New House Budget Means Higher Taxes

The Heritage Foundation has done an analysis of the new House Budget crafted by the Democratic majority in Washington and concluded that it means higher taxes across the board. Their reasoning:

The House leadership has proposed to increase spending over the next five years. Given the leader­ship’s avowed commitment to paying for spending increases, tax revenues will have to rise. Which taxes will have to rise is unclear, as budget resolutions are notoriously short on details. However, the failure of House leaders to include any language addressing the expiring Bush tax cuts of 2001 through 2004 indicates that they could intend to end these tax cuts.[1] This, in turn, means that the House leadership could be allowing American taxpayers to assume a large and expensive tax increase upon the expiration of these tax cuts.

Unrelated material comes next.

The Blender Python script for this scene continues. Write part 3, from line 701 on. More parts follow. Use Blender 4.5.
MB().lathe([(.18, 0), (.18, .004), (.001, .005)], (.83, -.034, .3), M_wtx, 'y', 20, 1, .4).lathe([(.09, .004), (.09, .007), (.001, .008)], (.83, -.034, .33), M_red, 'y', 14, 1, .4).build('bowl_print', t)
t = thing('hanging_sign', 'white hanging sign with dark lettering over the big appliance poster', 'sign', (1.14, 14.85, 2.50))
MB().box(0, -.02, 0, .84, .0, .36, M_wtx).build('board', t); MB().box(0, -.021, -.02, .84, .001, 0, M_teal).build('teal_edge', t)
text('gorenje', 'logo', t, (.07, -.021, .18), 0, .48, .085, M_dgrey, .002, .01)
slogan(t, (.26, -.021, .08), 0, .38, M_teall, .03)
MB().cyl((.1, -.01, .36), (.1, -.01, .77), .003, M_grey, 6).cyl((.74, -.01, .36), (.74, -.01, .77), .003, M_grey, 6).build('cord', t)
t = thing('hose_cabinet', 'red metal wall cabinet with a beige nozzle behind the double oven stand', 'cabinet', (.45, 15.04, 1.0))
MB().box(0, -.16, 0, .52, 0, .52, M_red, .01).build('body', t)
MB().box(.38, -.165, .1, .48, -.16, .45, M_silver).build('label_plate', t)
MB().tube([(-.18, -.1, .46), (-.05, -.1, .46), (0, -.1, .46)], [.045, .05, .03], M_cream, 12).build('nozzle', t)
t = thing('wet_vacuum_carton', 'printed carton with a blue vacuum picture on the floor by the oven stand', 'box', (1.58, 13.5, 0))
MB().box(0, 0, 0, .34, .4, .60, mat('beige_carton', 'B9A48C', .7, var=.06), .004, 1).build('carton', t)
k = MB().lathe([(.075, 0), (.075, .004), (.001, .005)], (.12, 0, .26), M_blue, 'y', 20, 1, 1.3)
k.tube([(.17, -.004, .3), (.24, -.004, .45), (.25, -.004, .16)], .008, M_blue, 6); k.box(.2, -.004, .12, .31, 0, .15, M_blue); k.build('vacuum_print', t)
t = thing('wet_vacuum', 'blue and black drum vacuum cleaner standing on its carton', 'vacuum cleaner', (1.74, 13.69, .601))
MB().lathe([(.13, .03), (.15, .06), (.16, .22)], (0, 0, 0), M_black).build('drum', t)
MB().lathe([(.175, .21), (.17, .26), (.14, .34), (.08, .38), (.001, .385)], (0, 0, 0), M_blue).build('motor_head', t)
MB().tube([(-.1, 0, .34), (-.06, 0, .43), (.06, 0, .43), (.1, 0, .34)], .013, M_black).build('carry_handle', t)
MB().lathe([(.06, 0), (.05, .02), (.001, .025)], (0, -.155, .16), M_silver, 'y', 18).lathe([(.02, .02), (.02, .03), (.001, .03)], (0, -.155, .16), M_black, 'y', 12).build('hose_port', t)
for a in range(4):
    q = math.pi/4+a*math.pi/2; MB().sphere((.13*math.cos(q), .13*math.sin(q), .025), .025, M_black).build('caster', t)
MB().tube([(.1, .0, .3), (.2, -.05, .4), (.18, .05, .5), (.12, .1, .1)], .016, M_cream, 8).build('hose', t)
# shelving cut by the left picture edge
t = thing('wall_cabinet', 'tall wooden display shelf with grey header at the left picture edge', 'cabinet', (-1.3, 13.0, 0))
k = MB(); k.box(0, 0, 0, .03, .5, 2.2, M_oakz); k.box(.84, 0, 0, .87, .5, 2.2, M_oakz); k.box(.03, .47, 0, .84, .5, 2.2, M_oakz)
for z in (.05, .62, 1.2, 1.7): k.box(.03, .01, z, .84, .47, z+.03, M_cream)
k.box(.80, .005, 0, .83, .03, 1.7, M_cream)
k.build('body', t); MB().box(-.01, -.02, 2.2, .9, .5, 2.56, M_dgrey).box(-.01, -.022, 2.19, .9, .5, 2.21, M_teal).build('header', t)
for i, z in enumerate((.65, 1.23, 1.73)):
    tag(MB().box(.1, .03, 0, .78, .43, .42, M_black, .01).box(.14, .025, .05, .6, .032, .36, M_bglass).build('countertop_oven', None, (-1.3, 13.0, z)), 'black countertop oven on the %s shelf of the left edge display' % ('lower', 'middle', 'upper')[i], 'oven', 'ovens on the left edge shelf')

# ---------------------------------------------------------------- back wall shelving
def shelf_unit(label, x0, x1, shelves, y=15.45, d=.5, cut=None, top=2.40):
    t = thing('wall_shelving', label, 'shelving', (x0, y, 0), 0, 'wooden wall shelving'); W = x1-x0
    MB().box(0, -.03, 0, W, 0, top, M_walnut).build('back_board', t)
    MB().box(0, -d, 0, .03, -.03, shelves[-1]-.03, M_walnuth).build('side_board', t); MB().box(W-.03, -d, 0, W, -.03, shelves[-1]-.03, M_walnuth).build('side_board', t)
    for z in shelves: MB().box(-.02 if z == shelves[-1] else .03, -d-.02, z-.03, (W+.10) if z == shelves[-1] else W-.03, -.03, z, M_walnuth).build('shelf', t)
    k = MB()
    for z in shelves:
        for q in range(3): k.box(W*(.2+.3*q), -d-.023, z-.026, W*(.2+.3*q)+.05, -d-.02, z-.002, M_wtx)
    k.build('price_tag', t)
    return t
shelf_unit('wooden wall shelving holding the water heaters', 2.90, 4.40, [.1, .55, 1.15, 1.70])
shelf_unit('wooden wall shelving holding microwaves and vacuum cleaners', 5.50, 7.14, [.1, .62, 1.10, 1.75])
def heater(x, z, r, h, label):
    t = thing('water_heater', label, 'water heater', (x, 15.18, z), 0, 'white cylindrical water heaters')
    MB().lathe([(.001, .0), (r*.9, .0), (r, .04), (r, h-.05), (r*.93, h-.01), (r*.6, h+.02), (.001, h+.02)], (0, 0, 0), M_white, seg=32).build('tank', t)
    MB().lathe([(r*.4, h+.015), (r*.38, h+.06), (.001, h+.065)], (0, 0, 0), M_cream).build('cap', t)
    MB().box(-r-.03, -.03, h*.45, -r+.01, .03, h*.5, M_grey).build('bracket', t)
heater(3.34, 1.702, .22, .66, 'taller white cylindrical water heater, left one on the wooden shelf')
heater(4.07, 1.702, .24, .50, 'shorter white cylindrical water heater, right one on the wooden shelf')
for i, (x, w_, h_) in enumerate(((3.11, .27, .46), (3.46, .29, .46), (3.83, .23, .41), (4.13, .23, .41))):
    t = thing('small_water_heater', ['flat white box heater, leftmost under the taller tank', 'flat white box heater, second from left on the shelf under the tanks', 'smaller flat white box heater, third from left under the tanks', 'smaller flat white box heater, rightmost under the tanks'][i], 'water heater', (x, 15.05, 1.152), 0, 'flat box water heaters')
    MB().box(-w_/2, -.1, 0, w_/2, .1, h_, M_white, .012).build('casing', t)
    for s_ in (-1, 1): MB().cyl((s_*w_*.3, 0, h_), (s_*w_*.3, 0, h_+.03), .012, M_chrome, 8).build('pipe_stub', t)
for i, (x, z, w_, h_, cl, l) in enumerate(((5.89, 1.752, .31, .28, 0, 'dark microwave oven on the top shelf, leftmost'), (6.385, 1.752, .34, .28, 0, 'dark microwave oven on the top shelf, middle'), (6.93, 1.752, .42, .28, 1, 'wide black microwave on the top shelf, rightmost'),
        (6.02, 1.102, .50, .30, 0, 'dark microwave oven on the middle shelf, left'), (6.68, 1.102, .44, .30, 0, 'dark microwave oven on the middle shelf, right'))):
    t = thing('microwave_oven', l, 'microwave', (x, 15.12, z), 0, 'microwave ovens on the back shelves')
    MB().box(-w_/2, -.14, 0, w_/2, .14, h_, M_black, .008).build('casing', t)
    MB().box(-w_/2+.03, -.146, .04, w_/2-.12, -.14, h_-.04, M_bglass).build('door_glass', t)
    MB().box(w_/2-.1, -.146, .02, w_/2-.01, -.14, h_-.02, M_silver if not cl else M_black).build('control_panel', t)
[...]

The House budget resolution has the potential to cost the average American taxpayer an additional $3,026 in taxes. In addition to the increased tax bur­den, Americans could also see their personal income decrease by an average of $502 dollars due to a weaker economy. Moreover, the budget resolution could dam­age employment growth, causing about one million fewer jobs to be created, and has the potential to damage economic output by over $100 billion nationally. The average cost of the House budget resolution to each congressional district amounts to the potential loss of 2,284 jobs that would have oth­erwise been created and a loss in economic output by an average $240 million.
The culprit for these negative impacts is higher taxes. Many economists believe that higher taxes, particularly on capital, cause the level of private investment to fall, thereby slowing productivity improvements and weakening the earning capac­ity of households. Wages and business earnings, which are closely tied to productivity, would fall as well.
Again, the budget resolution does not contain a detailed tax plan. However, the resolution also is silent on the most important tax policy change since 2001: the expiration of the tax law changes from 2001 through 2004 over the next four years. This paper presents estimates of the potential impact that allowing the Bush tax cuts to expire would have on Americans.[2]